_Records for the exercise_
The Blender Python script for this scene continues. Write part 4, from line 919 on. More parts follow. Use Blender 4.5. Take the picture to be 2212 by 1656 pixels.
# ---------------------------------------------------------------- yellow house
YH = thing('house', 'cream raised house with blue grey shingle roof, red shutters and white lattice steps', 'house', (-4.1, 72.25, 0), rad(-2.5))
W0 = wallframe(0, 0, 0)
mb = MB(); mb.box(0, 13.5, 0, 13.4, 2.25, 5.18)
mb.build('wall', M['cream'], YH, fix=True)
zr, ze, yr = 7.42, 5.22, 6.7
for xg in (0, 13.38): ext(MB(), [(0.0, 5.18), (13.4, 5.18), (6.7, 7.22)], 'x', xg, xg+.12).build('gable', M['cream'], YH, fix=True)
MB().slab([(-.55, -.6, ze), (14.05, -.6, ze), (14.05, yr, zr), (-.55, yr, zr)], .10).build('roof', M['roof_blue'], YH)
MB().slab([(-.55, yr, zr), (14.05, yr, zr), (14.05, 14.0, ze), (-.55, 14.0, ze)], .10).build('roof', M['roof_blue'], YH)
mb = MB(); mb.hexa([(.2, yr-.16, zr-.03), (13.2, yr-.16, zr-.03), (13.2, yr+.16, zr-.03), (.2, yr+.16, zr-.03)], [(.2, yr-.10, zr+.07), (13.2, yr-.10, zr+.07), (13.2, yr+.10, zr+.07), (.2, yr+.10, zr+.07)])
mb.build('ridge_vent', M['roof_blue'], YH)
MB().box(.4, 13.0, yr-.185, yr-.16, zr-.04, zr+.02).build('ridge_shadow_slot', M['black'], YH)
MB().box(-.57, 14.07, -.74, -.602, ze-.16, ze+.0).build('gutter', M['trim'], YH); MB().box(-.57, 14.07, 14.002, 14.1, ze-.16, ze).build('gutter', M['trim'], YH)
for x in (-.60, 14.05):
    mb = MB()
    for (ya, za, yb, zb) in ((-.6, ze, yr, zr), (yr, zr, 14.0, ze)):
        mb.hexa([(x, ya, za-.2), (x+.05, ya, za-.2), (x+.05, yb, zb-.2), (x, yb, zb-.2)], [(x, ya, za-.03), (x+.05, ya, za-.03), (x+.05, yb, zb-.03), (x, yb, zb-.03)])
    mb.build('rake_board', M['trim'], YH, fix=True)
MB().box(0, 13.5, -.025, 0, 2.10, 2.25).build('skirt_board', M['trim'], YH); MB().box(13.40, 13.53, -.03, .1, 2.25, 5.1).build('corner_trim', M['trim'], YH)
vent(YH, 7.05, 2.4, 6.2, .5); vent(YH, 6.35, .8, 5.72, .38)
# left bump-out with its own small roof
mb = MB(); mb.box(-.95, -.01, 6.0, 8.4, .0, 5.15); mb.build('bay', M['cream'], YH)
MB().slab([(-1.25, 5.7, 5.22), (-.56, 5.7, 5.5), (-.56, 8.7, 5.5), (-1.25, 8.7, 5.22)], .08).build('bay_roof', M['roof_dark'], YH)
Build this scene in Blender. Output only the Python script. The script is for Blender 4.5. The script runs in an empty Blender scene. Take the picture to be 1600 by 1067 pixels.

_Written task_
Tally the lines of the material above that contain the word "this" and report the total alone.

_Expected output_
2